32. The valve assembly of claim 31, wherein the lip is oblique to the central axis so that the lip biases the cap toward the shell.

33. An electric exhaust gas recirculator (EEGR) valve packaging assembly, the EEGR valve including an electric actuator that operates a valve member, the packaging assembly comprising;

a base;

a shell having an end wall, at least one side wall, and an open end, the end wall being connected to the base;

a cap that closes the open end of the shell; and

a retainer that surrounds and mates with a portion of the cap, the retainer including a locking tab that snap engages the at least one sidewall.

34. The EEGR valve packaging assembly of claim 33, wherein the retainer comprises a snap ring having:

a cylindrical wall having a central axis, a first end, and a second end;

a lip extending from the first end of the cylindrical wall toward the central axis; and

a projection between the first end and the second end of the cylindrical wall that snap engages a portion of the at least one side wall.

35. The EEGR valve packaging assembly of claim 34, wherein the shell comprises a longitudinal axis substantially perpendicular to the end wall, the at least one side wall being connected to the end wall, the at least one side wall comprising a cylindrical wall that is substantially parallel with the longitudinal axis, and the open end being proximate the cylindrical wall.

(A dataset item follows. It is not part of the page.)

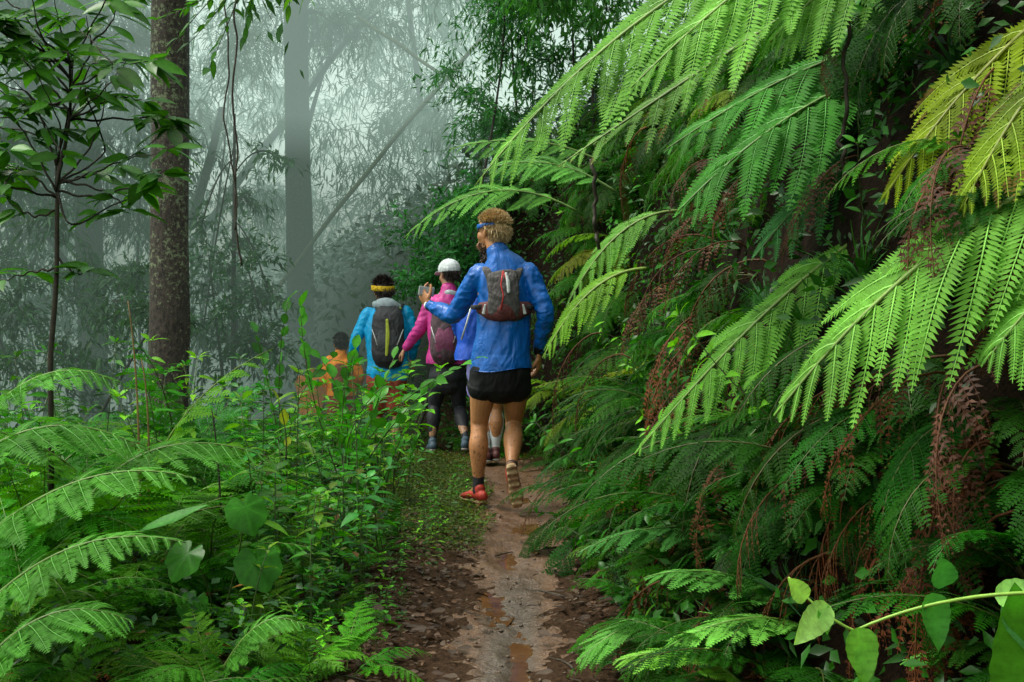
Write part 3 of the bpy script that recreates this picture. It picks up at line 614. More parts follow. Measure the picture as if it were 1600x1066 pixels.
# vine in the bottom right foreground
O = W(1660, 930, 2.45); root = thing('climbing_vine', 'pale green vine with large drooping leaves across the lower right corner', 'vine', O)
C = np.vstack([bez([W(1660, 930, 2.45), W(1480, 925, 2.5), W(1340, 990, 2.55)], 12), bez([W(1340, 990, 2.55), W(1290, 970, 2.55), W(1235, 905, 2.6)], 10)[1:]])-O
s = MB(); s.tube(C, np.linspace(.0042, .0022, len(C)), 6, .5); obj('stem', s.mesh('stem', M['stem']), root, None, (.22, .40, .05))
for (px, py, dx, dz, l, wd, col) in [(1262, 942, -.55, .8, 0.072, 0.043, (0.351, 0.675, 0.135)), (1300, 950, -.6, -.45, 0.102, 0.060, (0.378, 0.702, 0.162)), (1345, 985, .1, -1, 0.102, 0.072, (0.176, 0.486, 0.054)), (1355, 1010, -.05, -1, 0.085, 0.051, (0.162, 0.459, 0.054)), (1290, 950, .1, -.9, 0.051, 0.034, (0.162, 0.540, 0.054)), (1462, 930, .05, -1, 0.102, 0.064, (0.068, 0.297, 0.041)), (1480, 920, -.2, 1, 0.076, 0.060, (0.041, 0.203, 0.041)), (1560, 935, .9, .15, 0.128, 0.064, (0.351, 0.743, 0.162)), (1580, 940, .2, -.6, 0.102, 0.068, (0.095, 0.338, 0.081))]:
    m_ = MB(); p = W(px, py, 2.53)-O; m_.leaves([p], np.array([[dx, -.25, dz]]), np.array([[.2, -1, .35]]), l, wd, .5, .25, 0.12, 0, 2)
    obj('leaf', m_.mesh('leaf', M['leaf'], True), root, None, col)
o_ = MB(); O = W(1640, 1180, 2.5); o_.leaves([[0, 0, 0]], np.array([W(1600, 960, 2.5)-O]), np.array([[-.5, -1, .2]]), .34, .16, .5, .2, 0., 0, 2)
tag(obj('broad_leaf', o_.mesh('broad_leaf', M['leaf'], True), None, O, (.07, .26, .015)), 'one broad leaf poking up in the bottom right corner', 'leaf')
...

36. The valve assembly of claim 35, wherein the cylindrical wall of the shell comprises at least one of a flange and a cut-out member,

wherein the at least one of the flange and the cut-out member serves as the portion of the at least one side wall that the projection engages.

37. The valve assembly of claim 40, wherein the cylindrical wall of the retainer surrounds a portion of the cylindrical wall of the shell.

38. The valve assembly of claim 37, wherein a maximum diameter the cylindrical wall of the retainer and the cylindrical wall of the shell comprises a valve no greater than approximately 65 millimeters.

39. An electric exhaust gas recirculation EEGR valve packaging assembly, the EEGR including an electric actuator that operates a valve member, the packaging assembly comprising:

a base;

a shell having an end wall connected to the base, at least one sidewall, and an open end;

a cap that closes the open end of the shell; and

a retainer that surrounds a portion of the cap and the at least one side wall, the retainer including a cylindrical wall having a central axis, a first end, a second end, and a lip extending from the first end of the cylindrical wall toward the central axis;

wherein the lip biases the cap toward the open end of the shell.

40. The EEGR valve packaging assembly of claim 39, wherein one of the retainer and the shell comprises at least one locking tab and the other of the retainer and the shell comprises at least one locking tab receiver; and

wherein the at least one locking tab engages the at least one locking tab receiver to secure the cap to the shell.

41. The packaging assembly of claim 40, wherein the retainer comprises a projection between the first end and the second end of the cylindrical wall that serves as the at least one locking tab.